A method of moments estimator of tail dependence

TL;DR

This paper introduces a moments-based estimator for tail dependence in multivariate extremes, providing a semi-parametric approach that is consistent, asymptotically normal, and useful for models where likelihood methods fail.

Contribution

It proposes a novel method of moments estimator for tail dependence parameters in a semi-parametric model, extending to multivariate cases and offering a goodness-of-fit test.

Findings

Estimator is consistent and asymptotically normal under weak conditions.

Performs well for models where likelihood methods are ineffective.
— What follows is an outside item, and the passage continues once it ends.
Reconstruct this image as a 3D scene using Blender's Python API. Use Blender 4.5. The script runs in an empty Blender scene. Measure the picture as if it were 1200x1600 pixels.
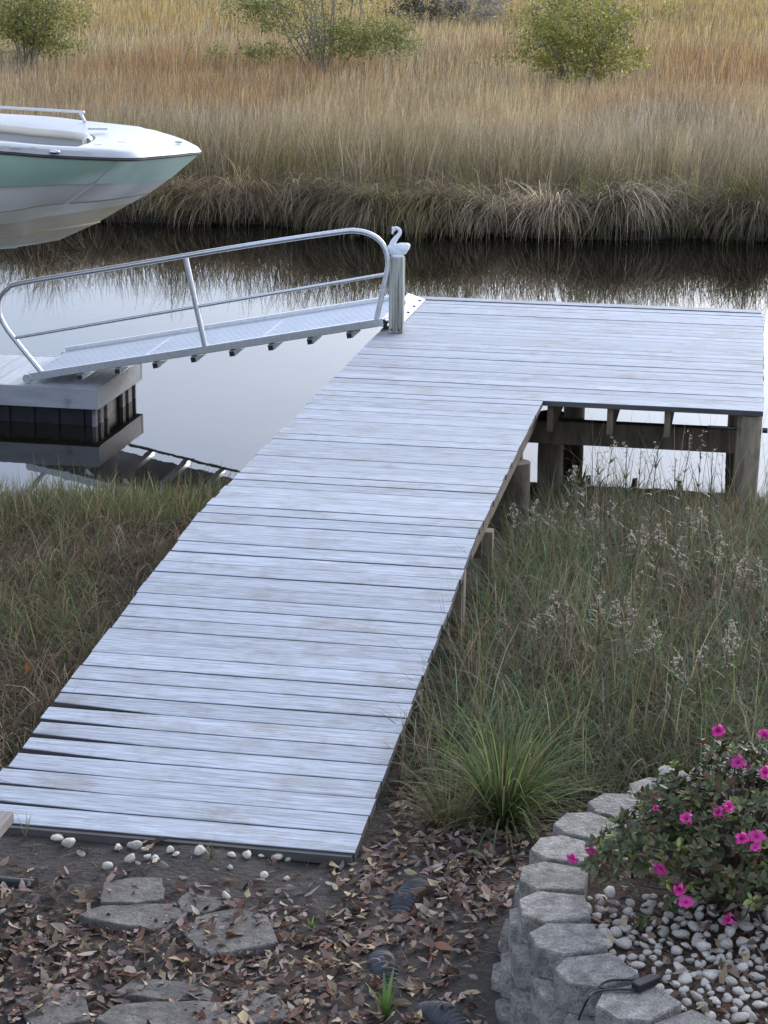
import bpy, bmesh, math, random
import numpy as np
from mathutils import Vector, Matrix

random.seed(7)
rng = np.random.default_rng(11)
scene = bpy.context.scene
COL = scene.collection

# ------------------------------------------------------------------ camera
CAM = np.array([1.2971, -10.1960, 2.9556])
FW = np.array([-0.16796369, 0.94825401, -0.26944855])
RT = np.array([0.98409623, 0.17732047, 0.01058612])
UP = np.array([-0.05781708, 0.26338522, 0.9629566])
FPX = 3198.05                                   # focal length in photograph pixels (1200 wide)
cd = bpy.data.cameras.new('camera')
cd.sensor_fit = 'HORIZONTAL'; cd.sensor_width = 36.0; cd.lens = FPX / 1200 * 36.0
cd.clip_start = 0.1; cd.clip_end = 5000
cam = bpy.data.objects.new('camera', cd); COL.objects.link(cam)
M = Matrix(((RT[0], UP[0], -FW[0], CAM[0]), (RT[1], UP[1], -FW[1], CAM[1]), (RT[2], UP[2], -FW[2], CAM[2]), (0, 0, 0, 1)))
cam.matrix_world = M
scene.camera = cam
scene.cycles.max_bounces = 6; scene.cycles.diffuse_bounces = 3; scene.cycles.glossy_bounces = 3; scene.cycles.transmission_bounces = 3

# ------------------------------------------------------------------ sky, sun, exposure
SUN_EL, SUN_AZ = math.radians(26), math.radians(24)      # azimuth clockwise from +Y: low ahead of the camera, a little to the right
w = bpy.data.worlds.new('World'); scene.world = w; w.use_nodes = True
nt = w.node_tree; nt.nodes.clear()
sky = nt.nodes.new('ShaderNodeTexSky'); sky.sky_type = 'NISHITA'; sky.sun_disc = False
sky.sun_elevation = SUN_EL; sky.sun_rotation = SUN_AZ
sky.air_density = 1.0; sky.dust_density = 4.0; sky.ozone_density = 1.2
hs = nt.nodes.new('ShaderNodeHueSaturation'); hs.inputs['Saturation'].default_value = 0.85
tc = nt.nodes.new('ShaderNodeTexCoord')
mp = nt.nodes.new('ShaderNodeMapping'); mp.inputs['Scale'].default_value = (2.0, 2.0, 7.0)
nz = nt.nodes.new('ShaderNodeTexNoise'); nz.inputs['Scale'].default_value = 1.6; nz.inputs['Detail'].default_value = 5
rp = nt.nodes.new('ShaderNodeValToRGB')
rp.color_ramp.elements[0].position = .35; rp.color_ramp.elements[0].color = (.74, .93, 1.27, 1)
rp.color_ramp.elements[1].position = .68; rp.color_ramp.elements[1].color = (.95, 1.05, 1.28, 1)
ml = nt.nodes.new('ShaderNodeMixRGB'); ml.blend_type = 'MULTIPLY'; ml.inputs[0].default_value = 1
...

Provides a practical approach for multivariate tail dependence estimation.

Abstract

In the world of multivariate extremes, estimation of the dependence structure still presents a challenge and an interesting problem. A procedure for the bivariate case is presented that opens the road to a similar way of handling the problem in a truly multivariate setting. We consider a semi-parametric model in which the stable tail dependence function is parametrically modeled. Given a random sample from a bivariate distribution function, the problem is to estimate the unknown parameter. A method of moments estimator is proposed where a certain integral of a nonparametric, rank-based estimator of the stable tail dependence function is matched with the corresponding parametric version. Under very weak conditions, the estimator is shown to be consistent and asymptotically normal. Moreover, a comparison between the parametric and nonparametric estimators leads to a goodness-of-fit test for the semiparametric model. The performance of the estimator is illustrated for a discrete spectral measure that arises in a factor-type model and for which likelihood-based methods break down. A second example is that of a family of stable tail dependence functions of certain meta-elliptical distributions.